GOAL OF THE EXERCISE
Reproduce precisely the lines between the start of the data below and the line with "from mathutils import", both included.

GIVEN DATA
========
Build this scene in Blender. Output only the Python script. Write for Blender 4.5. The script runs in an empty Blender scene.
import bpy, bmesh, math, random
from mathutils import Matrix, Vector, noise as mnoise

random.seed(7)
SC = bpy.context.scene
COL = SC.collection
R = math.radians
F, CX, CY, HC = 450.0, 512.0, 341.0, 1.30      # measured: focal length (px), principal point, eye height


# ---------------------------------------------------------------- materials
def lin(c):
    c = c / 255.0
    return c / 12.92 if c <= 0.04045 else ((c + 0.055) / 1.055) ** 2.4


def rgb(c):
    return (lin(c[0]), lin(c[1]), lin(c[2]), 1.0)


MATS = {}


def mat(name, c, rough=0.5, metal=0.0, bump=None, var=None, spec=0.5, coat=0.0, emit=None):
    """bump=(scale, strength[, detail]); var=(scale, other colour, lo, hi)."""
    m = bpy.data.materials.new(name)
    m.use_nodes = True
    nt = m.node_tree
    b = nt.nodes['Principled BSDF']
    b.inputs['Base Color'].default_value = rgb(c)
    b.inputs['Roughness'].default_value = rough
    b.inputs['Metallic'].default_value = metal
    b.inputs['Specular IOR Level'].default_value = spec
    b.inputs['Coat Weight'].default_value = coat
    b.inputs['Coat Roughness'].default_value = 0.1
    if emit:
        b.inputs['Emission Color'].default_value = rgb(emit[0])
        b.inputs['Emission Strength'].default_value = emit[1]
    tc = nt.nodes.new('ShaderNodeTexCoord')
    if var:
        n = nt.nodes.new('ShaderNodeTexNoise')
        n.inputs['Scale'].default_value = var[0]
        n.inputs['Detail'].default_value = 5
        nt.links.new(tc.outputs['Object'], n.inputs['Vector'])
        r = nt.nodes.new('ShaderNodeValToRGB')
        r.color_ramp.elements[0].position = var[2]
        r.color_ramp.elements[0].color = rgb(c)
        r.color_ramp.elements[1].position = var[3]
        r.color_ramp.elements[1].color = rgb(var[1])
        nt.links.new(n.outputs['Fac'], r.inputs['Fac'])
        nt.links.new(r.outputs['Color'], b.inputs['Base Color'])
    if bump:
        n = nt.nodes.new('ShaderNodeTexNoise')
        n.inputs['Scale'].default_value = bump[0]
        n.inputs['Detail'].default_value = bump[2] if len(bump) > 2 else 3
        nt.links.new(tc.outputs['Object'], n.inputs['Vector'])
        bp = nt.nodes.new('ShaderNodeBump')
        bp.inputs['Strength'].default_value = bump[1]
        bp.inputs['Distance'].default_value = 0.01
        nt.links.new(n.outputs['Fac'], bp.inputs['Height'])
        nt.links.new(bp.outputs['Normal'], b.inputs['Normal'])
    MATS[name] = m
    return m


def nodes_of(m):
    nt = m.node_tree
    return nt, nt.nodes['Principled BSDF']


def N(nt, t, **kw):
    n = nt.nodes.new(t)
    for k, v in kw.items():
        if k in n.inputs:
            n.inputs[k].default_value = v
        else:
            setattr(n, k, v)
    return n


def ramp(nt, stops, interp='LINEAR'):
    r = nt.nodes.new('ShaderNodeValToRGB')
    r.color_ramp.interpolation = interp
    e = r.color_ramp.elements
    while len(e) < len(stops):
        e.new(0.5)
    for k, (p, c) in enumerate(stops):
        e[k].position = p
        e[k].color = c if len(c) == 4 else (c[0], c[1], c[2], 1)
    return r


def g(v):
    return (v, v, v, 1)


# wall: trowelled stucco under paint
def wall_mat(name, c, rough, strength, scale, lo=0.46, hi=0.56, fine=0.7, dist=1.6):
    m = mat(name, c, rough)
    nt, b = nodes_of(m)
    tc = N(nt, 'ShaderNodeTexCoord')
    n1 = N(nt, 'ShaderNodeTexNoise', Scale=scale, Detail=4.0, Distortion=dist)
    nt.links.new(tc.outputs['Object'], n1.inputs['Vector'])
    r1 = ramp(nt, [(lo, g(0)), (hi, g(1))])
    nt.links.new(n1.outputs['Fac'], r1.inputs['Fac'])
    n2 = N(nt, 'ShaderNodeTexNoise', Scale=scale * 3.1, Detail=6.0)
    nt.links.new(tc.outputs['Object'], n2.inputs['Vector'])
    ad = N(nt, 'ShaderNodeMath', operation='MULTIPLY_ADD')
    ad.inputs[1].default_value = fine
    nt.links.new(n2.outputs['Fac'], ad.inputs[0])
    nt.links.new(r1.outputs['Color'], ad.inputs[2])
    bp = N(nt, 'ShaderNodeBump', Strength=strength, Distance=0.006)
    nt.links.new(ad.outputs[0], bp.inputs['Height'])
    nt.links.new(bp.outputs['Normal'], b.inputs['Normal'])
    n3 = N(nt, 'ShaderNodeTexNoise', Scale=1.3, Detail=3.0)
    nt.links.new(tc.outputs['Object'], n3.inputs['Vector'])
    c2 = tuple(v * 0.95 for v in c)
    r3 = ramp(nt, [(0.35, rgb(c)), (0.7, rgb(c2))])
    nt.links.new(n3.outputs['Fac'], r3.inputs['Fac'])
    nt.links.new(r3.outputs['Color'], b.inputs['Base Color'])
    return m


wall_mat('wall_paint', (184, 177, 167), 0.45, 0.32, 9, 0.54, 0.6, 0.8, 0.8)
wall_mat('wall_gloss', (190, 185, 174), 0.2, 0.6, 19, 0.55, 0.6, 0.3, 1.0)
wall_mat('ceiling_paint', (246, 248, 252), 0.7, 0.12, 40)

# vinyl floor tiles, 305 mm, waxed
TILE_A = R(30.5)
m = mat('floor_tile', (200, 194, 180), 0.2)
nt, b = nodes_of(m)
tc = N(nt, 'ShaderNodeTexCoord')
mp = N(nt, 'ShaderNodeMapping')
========
SOLVED EXERCISE
Build this scene in Blender. Output only the Python script. Write for Blender 4.5. The script runs in an empty Blender scene.
import bpy, bmesh, math, random
from mathutils import Matrix, Vector, noise as mnoise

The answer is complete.